Sektor energi menjadi kontributor terbesar emisi gas rumah kaca di Indonesia, mencapai 60% dari total emisi. Oleh karena itu, percepatan transisi energi merupakan langkah krusial untuk memenuhi komitmen NDC (Nationally Determined Contribution) Indonesia. Pemerintah menargetkan pengurangan emisi sebesar 31,89% dengan upaya sendiri, atau 43,2% dengan dukungan internasional, pada tahun 2030.
Pemerintah berkomitmen untuk tidak membangun pembangkit listrik tenaga uap (PLTU) batu bara baru setelah tahun 2025 dan akan mulai memensiunkan PLTU yang ada secara bertahap setelah tahun 2030. Komitmen ini selaras dengan target Net Zero Emissions (NZE) pada tahun 2060 atau lebih cepat. Transisi energi ini diharapkan tidak hanya mengurangi emisi, tetapi juga mendorong pertumbuhan ekonomi hijau dan menciptakan lapangan kerja.
Tantangan dan Strategi Implementasi
Transisi energi bersih di Indonesia menghadapi berbagai tantangan, mulai dari regulasi yang kompleks hingga kebutuhan investasi besar. Proyek strategis nasional, seperti Pembangkit Listrik Tenaga Surya (PLTS) Terapung Cirata dengan kapasitas 192 MWp, menunjukkan potensi besar, namun masih banyak proyek lain yang menunggu percepatan. Investasi di bidang EBT per November 2023 mencapai US$ 2,56 miliar, sementara targetnya US$ 3,82 miliar.
Upaya mengatasi tantangan ini memerlukan kerangka regulasi yang adaptif dan kebijakan fiskal yang mendukung. Regulasi baru seperti Peraturan Presiden Nomor 112 Tahun 2022 tentang Percepatan Pengembangan Energi Terbarukan untuk Penyediaan Tenaga Listrik diharapkan dapat menarik investasi dan mempercepat pengembangan EBT.
Peran lembaga keuangan multilateral seperti Asian Development Bank (ADB) juga sangat penting. ADB, melalui skema Energy Transition Mechanism (ETM) Country Platform, mendukung Indonesia dalam memensiunkan PLTU batu bara dan mengembangkan EBT. Direktur Jenderal EBTKE Kementerian ESDM, Yudo D. P. Agung, menyatakan:
“Transisi energi adalah komitmen yang tidak dapat ditawar. Ini adalah upaya bersama untuk menyelamatkan bumi dan menciptakan masa depan yang lebih berkelanjutan untuk generasi mendatang.”

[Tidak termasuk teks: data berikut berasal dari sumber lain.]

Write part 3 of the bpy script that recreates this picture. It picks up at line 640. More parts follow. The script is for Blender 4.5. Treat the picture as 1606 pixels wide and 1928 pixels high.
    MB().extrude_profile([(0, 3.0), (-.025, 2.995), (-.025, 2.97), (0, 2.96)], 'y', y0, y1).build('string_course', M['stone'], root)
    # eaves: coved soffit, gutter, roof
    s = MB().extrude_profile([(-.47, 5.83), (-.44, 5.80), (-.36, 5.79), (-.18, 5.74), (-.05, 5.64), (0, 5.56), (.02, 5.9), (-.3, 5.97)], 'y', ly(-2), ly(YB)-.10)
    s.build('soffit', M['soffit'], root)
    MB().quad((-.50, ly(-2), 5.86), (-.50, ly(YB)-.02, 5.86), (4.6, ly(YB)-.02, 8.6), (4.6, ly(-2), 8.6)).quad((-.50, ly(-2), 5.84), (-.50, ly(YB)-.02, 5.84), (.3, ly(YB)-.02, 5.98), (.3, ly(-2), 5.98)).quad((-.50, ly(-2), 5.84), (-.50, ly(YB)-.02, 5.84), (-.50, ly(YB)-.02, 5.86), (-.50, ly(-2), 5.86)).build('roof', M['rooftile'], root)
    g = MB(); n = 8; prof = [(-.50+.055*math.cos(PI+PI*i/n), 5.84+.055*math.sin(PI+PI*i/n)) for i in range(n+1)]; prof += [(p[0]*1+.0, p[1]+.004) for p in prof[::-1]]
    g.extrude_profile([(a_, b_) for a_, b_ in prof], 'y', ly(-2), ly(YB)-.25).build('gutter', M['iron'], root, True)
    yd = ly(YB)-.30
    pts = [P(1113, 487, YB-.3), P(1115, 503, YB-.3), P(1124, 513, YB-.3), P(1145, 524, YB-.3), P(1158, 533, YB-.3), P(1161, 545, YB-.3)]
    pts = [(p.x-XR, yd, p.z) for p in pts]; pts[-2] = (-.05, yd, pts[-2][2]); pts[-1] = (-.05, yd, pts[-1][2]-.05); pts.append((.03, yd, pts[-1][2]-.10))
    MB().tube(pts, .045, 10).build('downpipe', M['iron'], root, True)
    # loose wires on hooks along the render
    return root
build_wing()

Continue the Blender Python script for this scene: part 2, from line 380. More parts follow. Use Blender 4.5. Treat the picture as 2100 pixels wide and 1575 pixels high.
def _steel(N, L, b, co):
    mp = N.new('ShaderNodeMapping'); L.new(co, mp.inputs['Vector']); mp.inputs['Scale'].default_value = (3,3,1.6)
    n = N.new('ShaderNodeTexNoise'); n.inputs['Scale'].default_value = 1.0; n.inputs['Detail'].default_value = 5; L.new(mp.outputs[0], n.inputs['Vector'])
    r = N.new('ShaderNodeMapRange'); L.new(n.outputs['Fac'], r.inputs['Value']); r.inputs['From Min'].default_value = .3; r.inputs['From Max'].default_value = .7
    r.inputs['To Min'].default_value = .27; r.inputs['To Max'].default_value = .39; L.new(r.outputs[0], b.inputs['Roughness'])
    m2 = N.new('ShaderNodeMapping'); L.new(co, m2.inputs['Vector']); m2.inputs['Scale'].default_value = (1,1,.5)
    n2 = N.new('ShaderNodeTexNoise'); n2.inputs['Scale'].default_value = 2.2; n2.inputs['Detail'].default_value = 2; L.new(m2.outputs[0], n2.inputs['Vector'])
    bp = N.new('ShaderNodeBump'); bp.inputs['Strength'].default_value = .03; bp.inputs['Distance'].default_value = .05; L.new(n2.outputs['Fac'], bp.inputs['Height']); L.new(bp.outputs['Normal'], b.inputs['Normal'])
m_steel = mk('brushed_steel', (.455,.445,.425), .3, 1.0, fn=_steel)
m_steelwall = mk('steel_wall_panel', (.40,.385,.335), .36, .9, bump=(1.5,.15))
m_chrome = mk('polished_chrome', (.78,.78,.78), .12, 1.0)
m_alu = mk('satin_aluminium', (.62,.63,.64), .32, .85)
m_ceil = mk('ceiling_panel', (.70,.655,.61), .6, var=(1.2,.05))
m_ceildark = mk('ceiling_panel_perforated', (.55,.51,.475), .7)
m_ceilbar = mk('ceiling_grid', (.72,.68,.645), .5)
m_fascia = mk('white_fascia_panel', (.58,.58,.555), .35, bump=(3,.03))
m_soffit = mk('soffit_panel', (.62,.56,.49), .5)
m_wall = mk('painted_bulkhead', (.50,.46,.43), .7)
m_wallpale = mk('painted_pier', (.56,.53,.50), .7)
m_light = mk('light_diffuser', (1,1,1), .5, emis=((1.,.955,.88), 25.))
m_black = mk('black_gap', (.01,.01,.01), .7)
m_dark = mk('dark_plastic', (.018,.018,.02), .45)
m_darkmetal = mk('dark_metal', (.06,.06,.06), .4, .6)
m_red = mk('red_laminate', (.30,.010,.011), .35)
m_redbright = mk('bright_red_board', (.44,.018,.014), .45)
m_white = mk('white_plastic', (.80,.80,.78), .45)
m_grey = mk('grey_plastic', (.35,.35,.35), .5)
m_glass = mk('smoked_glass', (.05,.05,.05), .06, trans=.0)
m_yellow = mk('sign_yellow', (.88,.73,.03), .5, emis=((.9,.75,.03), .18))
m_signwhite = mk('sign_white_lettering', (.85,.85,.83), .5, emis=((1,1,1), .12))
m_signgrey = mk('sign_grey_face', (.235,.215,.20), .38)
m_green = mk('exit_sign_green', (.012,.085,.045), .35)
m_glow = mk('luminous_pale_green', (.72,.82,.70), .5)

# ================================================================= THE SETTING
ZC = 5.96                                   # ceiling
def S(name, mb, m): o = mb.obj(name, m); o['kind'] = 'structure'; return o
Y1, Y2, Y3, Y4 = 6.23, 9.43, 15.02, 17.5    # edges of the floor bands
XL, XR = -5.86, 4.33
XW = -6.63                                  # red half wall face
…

Melalui kerja sama multi-pihak, termasuk pemerintah, sektor swasta, dan lembaga keuangan internasional, Indonesia berupaya mencapai target bauran energi dan emisi. Transformasi ini bukan hanya tentang teknologi, tetapi juga tentang perubahan paradigma dan komitmen bersama menuju masa depan energi yang lebih hijau.
Rangkuman Progres dan Harapan
- Pemanfaatan potensi EBT Indonesia yang mencapai 417,8 GW masih sangat rendah, sekitar 0,3%, menunjukkan peluang besar untuk pengembangan.
- Capaian bauran EBT hingga kuartal III 2023 adalah 13,01%, masih jauh dari target 23% pada tahun 2025, menandakan perlunya akselerasi.
- Sektor energi berkontribusi 60% terhadap emisi gas rumah kaca di Indonesia, menjadikan transisi energi prioritas utama untuk mencapai target NDC 2030 dan NZE 2060.
- Pemerintah berkomitmen tidak membangun PLTU batu bara baru setelah 2025 dan secara bertahap memensiunkan yang sudah ada setelah 2030.
- Investasi EBT hingga November 2023 mencapai US$ 2,56 miliar, masih di bawah target US$ 3,82 miliar, menyoroti tantangan pendanaan.
- Regulasi seperti Perpres 112/2022 dan skema pendanaan seperti ETM dari ADB berperan krusial dalam mendukung percepatan transisi energi Indonesia.